When it comes to proving he’s a proper Heritage Not Hater, Limehouse even penned a fiery column bashing the NAACP’s then-ongoing boycott of South Carolina, a move that forced the Atlantic Coast Conference to nix plans to hold a 2009 baseball tournament in the Palmetto State. For Limehouse, it was clear that any controversy over the Confederate flag was in the past. It was a non-issue. 

Given all this, I wasn’t surprised to see Limehouse leading the charge last week to get his fellow legislators to pass an anti-Sharia law bill. This act was nothing more than a bit of xenophobic grandstanding since U.S. law already forbids some of the code’s more horrific statues —  beheading anyone, infidel or otherwise, is illegal in all 50 states, at least as far as I know. And then there’s the fact that foreign laws are more or less meaningless inside our borders. Limehouse knows this, but in order to appeal to the red meaters, he has to play the part of the reactionary rube who is afraid radical Islamists are going to sneak into the National Archives Building late one night and rewrite the Constitution when no one’s looking — in permanent marker no less. Egads.

The point here is that Limehouse made a strictly political move. Although he’s not running for re-election in 2015, the 53-year-old legislator has gone on record saying that his days as a public official are far from over. He ran for what is now Mark Sanford’s U.S. House of Representative seat, and although he lost, it’s clear that Limehouse has higher ambitions. 

Chip’s not alone in his attempt to score political points by championing a doomed bill. Enter state Rep. Mike Pitts, of Laurens County.

A few weeks back Rep. Pitts introduced a bill requiring all South Carolina reporters to be registered with the state, a clear violation of the First Amendment. Now, Pitts would like you to believe that his bill was all a stunt to draw attention to how journalists of all stripes — TV anchors, big-time daily editors, and lowly alt-weekly columnists — have few reservations about emasculating the Second Amendment. I think that’s giving Pitts too much credit.

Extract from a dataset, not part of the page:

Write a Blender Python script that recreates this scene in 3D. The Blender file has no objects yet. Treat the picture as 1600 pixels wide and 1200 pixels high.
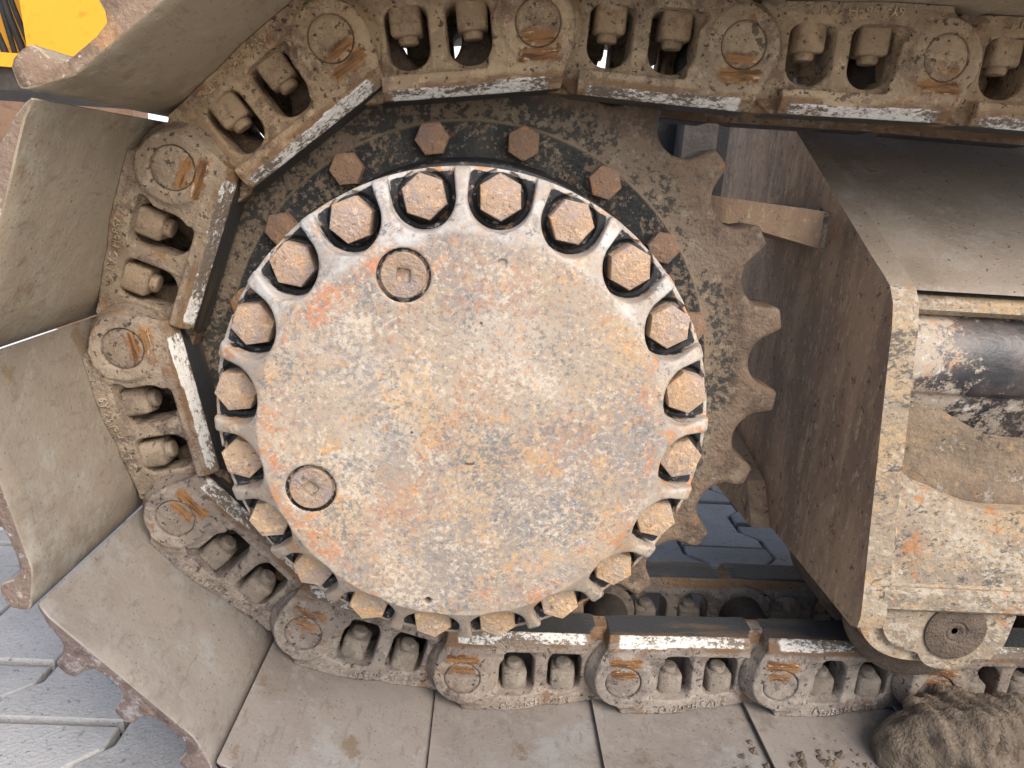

If you ask me, Pitts actually thought the bill had a chance to pass, and you know what, there’s no reason to think it didn’t. The hatred of the press is high across the nation, but it’s religious doctrine to the thug-y cult of conservative cretins in South Carolina who feast from the chum bucket of backward thinking and despairing disparity. 

But instead of simply mocking Pitts, the press took offense. And so we were bludgeoned with article after article about how this bill was a sin against the divine word of the U.S. Constitution. The press’ reaction, in many ways, proved Pitts’ argument: The Second Amendment is just as sacred as the First, and yet the Fourth Estate is quick to forgive Second Amendment transgressions, but quick to anger if the First is threatened. The latter affects them, the former, not so much. 

The press was on the right side, of course. The First Amendment is pretty clear in its intention, the Second Amendment not so much. However, the self-important indignation went too far. It was all just so unbecoming. 

Truth be told, when it comes down to it, bills like Pitts or Limehouse’s are increasingly becoming the norm. Perhaps they always have been. The press knows that a good portion of bills introduced by our legislators are crafted solely to score political points with a particularly precious voting block. We look just as foolish as Limehouse and Pitts when we ignore that.

So my fellow members of the press, lighten up and enjoy the sideshow. The Statehouse is full of freaks and geeks and grotesques, and they should be treated as such.